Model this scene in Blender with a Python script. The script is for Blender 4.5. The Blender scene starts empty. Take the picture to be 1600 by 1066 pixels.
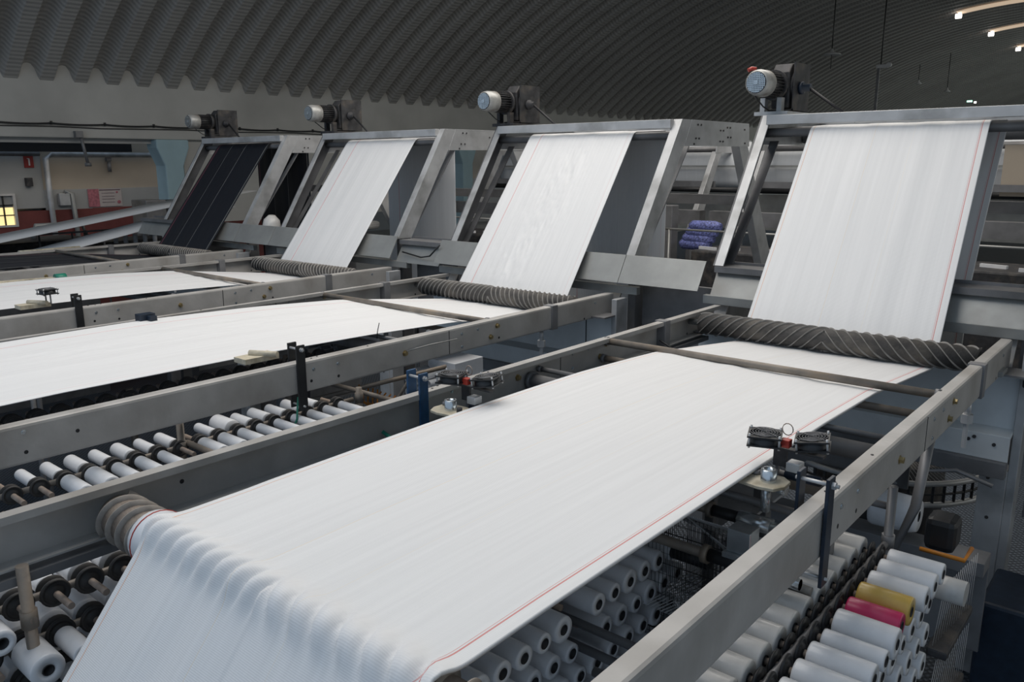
import bpy, bmesh, math, random
from mathutils import noise as mnoise
from mathutils import Vector, Matrix
random.seed(7)
PI = math.pi
SC = bpy.context.scene
COL = SC.collection

# ------------------------------------------------------------------ camera
YAW, PITCH, ROLL, FPX = .7042, .2176, -.0045, 1266.3
CAMZ = 3.30
fw = Vector((-math.sin(YAW)*math.cos(PITCH), math.cos(YAW)*math.cos(PITCH), -math.sin(PITCH)))
rt = Vector((math.cos(YAW), math.sin(YAW), 0)); up0 = rt.cross(fw)
r2 = rt*math.cos(ROLL)+up0*math.sin(ROLL); u2 = up0*math.cos(ROLL)-rt*math.sin(ROLL)
cd = bpy.data.cameras.new('camera'); cd.sensor_width = 36; cd.lens = FPX/1600*36
cd.clip_start = .05; cd.clip_end = 300
cam = bpy.data.objects.new('camera', cd); COL.objects.link(cam)
cam.matrix_world = Matrix(((r2.x, u2.x, -fw.x, 0), (r2.y, u2.y, -fw.y, 0), (r2.z, u2.z, -fw.z, CAMZ), (0, 0, 0, 1)))
SC.camera = cam

# ------------------------------------------------------------------ world and light
w = bpy.data.worlds.new('world'); SC.world = w; w.use_nodes = True
w.node_tree.nodes['Background'].inputs[0].default_value = (.62, .79, 1, 1)
w.node_tree.nodes['Background'].inputs[1].default_value = .48
SC.view_settings.view_transform = 'Standard'; SC.view_settings.look = 'None'
SC.view_settings.gamma = 1; SC.view_settings.exposure = 0
SC.view_settings.use_curve_mapping = False
def area(name, loc, size, power, color, rot=(0, 0, 0)):
    l = bpy.data.lights.new(name, 'AREA'); l.shape = 'RECTANGLE'; l.size, l.size_y = size
    l.energy = power; l.color = color
    o = bpy.data.objects.new(name, l); COL.objects.link(o); o.location = loc; o.rotation_euler = rot
    return o
area('assumed_overhead_light', (-4.6, 7.2, 8.3), (5, 15), 760, (1, .95, .89))  # assumed overhead light, added below the closed vault; no skylight opening is modelled
area('side_fill_light', (5.6, 34, 3.6), (62, 2.6), 480, (.97, 1, .97), (math.radians(100), 0, math.radians(90)))  # added fill to brighten the vault; the right wall has no windows
area('side_fill_light', (5.6, 62, 3.6), (50, 3.2), 900, (.93, 1, .97), (math.radians(100), 0, math.radians(90)))  # second added fill, for the far part of the vault
area('side_fill_light', (5.2, 50, 5.2), (30, 1.0), 120, (.65, .95, .95), (math.radians(170), 0, math.radians(90)))  # added upward fill for a teal tint on the vault, no opening there

area('side_bay_fill', (-18.2, 8, 3.45), (1.0, 10), 15, (1, .9, .78))  # added fill for the dark recessed wall, no fixture modelled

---

**What to produce**
Quote the material word for word, dropping any images it holds.

**Completed exercise**
Model this scene in Blender with a Python script. The script is for Blender 4.5. The Blender scene starts empty. Take the picture to be 1600 by 1066 pixels.
import bpy, bmesh, math, random
from mathutils import noise as mnoise
from mathutils import Vector, Matrix
random.seed(7)
PI = math.pi
SC = bpy.context.scene
COL = SC.collection

# ------------------------------------------------------------------ camera
YAW, PITCH, ROLL, FPX = .7042, .2176, -.0045, 1266.3
CAMZ = 3.30
fw = Vector((-math.sin(YAW)*math.cos(PITCH), math.cos(YAW)*math.cos(PITCH), -math.sin(PITCH)))
rt = Vector((math.cos(YAW), math.sin(YAW), 0)); up0 = rt.cross(fw)
r2 = rt*math.cos(ROLL)+up0*math.sin(ROLL); u2 = up0*math.cos(ROLL)-rt*math.sin(ROLL)
cd = bpy.data.cameras.new('camera'); cd.sensor_width = 36; cd.lens = FPX/1600*36
cd.clip_start = .05; cd.clip_end = 300
cam = bpy.data.objects.new('camera', cd); COL.objects.link(cam)
cam.matrix_world = Matrix(((r2.x, u2.x, -fw.x, 0), (r2.y, u2.y, -fw.y, 0), (r2.z, u2.z, -fw.z, CAMZ), (0, 0, 0, 1)))
SC.camera = cam

# ------------------------------------------------------------------ world and light
w = bpy.data.worlds.new('world'); SC.world = w; w.use_nodes = True
w.node_tree.nodes['Background'].inputs[0].default_value = (.62, .79, 1, 1)
w.node_tree.nodes['Background'].inputs[1].default_value = .48
SC.view_settings.view_transform = 'Standard'; SC.view_settings.look = 'None'
SC.view_settings.gamma = 1; SC.view_settings.exposure = 0
SC.view_settings.use_curve_mapping = False
def area(name, loc, size, power, color, rot=(0, 0, 0)):
    l = bpy.data.lights.new(name, 'AREA'); l.shape = 'RECTANGLE'; l.size, l.size_y = size
    l.energy = power; l.color = color
    o = bpy.data.objects.new(name, l); COL.objects.link(o); o.location = loc; o.rotation_euler = rot
    return o
area('assumed_overhead_light', (-4.6, 7.2, 8.3), (5, 15), 760, (1, .95, .89))  # assumed overhead light, added below the closed vault; no skylight opening is modelled
area('side_fill_light', (5.6, 34, 3.6), (62, 2.6), 480, (.97, 1, .97), (math.radians(100), 0, math.radians(90)))  # added fill to brighten the vault; the right wall has no windows
area('side_fill_light', (5.6, 62, 3.6), (50, 3.2), 900, (.93, 1, .97), (math.radians(100), 0, math.radians(90)))  # second added fill, for the far part of the vault
area('side_fill_light', (5.2, 50, 5.2), (30, 1.0), 120, (.65, .95, .95), (math.radians(170), 0, math.radians(90)))  # added upward fill for a teal tint on the vault, no opening there

area('side_bay_fill', (-18.2, 8, 3.45), (1.0, 10), 15, (1, .9, .78))  # added fill for the dark recessed wall, no fixture modelled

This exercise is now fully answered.